Le chaos ne fait pas peur
2 022 sera l’année du basculement de l’Algérie dans le chaos économique – et donc politique et social – si des réformes structurelles de grande envergure ne sont pas engagées dès maintenant, c’est-à-dire dès avril prochain, date de l’entrée en fonction du nouveau président de la République, que ce soit l’actuel, reconduit pour un 5e mandat, ou une nouvelle figure du sérail ou de l’opposition. C’est le constat établi par tous les observateurs qui, en tirant la sonnette d’alarme sur l’épuisement des réserves de change dans trois ans maximum, pointent le doigt sur la persistance du réflexe dépensier des pouvoirs publics soucieux, comme toujours, d’acheter la paix sociale et surtout incapables d’imaginer un nouveau modèle de croissance. Ce dernier ne doit plus reposer sur la rente pétrolière – et tout récemment sur la planche à billets – mais bel et bien sur la mobilisation des capacités productives du pays. Cette inquiétude sur la grave crise qui se profile à l’horizon n’est partagée que par la société civile et la population et ne concerne pas la sphère dirigeante qui ne tient nullement à changer de cap, tant son souci majeur est la préservation du statu quo en cours depuis 1999, année du début du règne de Bouteflika. Patiemment, celui-ci a construit une véritable autocratie entourée d’une énorme cour dans laquelle se côtoient toutes sortes d’intérêts politiques et financiers qui se partagent les avantages de la dépense publique, devenue au fil des années outrancière. 1400 milliards de dollars ont ainsi été engloutis sans que le pays ne sorte de son sous-développement ou devienne émergent. Cette dépense tirée du Trésor public a servi également à calmer quelque peu le front social à travers une politique de subventions, aussi généreuse qu’inégalitaire, des produits et des services. La population a été relativement «maîtrisée» autant par les soutiens des prix que par une batterie de textes liberticides, les autorités ne tolérant aucune contestation de l’ordre établi. Cela n’a toutefois pas empêché le front social d’être en constante ébullition.

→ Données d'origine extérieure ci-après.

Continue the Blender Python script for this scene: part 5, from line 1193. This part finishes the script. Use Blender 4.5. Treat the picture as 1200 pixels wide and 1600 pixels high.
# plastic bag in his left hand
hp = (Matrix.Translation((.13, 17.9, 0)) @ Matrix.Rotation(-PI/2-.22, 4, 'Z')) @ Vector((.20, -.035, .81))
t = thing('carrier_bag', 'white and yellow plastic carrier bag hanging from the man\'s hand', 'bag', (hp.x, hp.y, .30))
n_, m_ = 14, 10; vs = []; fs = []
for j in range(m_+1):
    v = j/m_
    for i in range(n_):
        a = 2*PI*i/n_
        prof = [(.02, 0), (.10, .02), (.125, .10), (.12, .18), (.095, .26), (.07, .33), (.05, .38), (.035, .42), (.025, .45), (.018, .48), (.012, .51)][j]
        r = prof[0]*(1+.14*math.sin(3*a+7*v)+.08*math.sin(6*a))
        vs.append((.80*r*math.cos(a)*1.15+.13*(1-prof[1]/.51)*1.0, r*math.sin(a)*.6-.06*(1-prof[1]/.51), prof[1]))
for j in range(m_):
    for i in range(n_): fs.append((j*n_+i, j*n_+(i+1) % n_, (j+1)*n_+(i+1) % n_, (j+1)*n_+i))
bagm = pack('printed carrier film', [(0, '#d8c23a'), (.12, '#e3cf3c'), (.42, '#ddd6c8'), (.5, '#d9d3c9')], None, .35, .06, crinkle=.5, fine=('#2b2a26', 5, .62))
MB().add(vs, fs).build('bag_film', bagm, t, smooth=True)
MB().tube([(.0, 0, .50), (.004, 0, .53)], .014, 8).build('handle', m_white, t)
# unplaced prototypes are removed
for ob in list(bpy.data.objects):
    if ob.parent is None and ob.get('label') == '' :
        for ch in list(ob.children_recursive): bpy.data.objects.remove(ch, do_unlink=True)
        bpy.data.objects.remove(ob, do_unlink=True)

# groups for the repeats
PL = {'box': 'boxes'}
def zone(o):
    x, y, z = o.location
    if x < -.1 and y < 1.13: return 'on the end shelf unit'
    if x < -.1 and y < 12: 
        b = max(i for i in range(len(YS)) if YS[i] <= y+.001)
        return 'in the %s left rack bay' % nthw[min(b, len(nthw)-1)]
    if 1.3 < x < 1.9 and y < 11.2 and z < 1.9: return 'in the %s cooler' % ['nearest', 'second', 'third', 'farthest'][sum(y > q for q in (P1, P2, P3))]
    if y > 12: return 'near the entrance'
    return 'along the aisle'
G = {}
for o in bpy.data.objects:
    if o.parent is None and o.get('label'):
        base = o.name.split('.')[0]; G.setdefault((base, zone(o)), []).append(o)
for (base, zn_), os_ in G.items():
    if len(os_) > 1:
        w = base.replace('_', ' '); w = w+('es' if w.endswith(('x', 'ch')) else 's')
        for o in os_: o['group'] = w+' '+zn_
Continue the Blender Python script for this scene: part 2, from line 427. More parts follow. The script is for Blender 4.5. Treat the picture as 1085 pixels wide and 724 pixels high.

Il a fallu la crise de 2014, suite à la chute des prix des hydrocarbures sur les marchés mondiaux, pour que le système se lézarde et que la réalité éclate au visage : l’Algérie est à la merci des politiques de fixation des prix des hydrocarbures dans les grandes capitales occidentales et arabes. Et la tendance est à un baril de pétrole au prix le plus bas dans un marché de surabondance de production. L’Algérie, de surcroît, est fragilisée par un tarissement progressif de sa production et de ses réserves et une forte consommation interne en produits pétroliers. Toute la paralysie du pays vient donc de cette contradiction : les dirigeants cherchent désespérément à sauver un système qui n’apporte aucune solution à la crise, tout au contraire, il l’aggrave. Sauver Bouteflika, préserver ses réseaux et sa cour, le maintenir au pouvoir coûte que coûte, même au prix de son humiliation, est le calcul de son entourage, de ceux qui sont aujourd’hui aux commandes du pays, directement ou par procuration. Le sauvetage d’un homme, pourtant condamné par l’histoire, s’avère à leurs yeux plus urgent que le sauvetage de l’Algérie, Etat et société, faisant profiler le chaos dans un tout proche avenir. Tétanisée, livrée à ellemême, la population ne peut mettre son veto à ce jeu dangereux dont le point d’orgue serait un 5e mandat pour Bouteflika.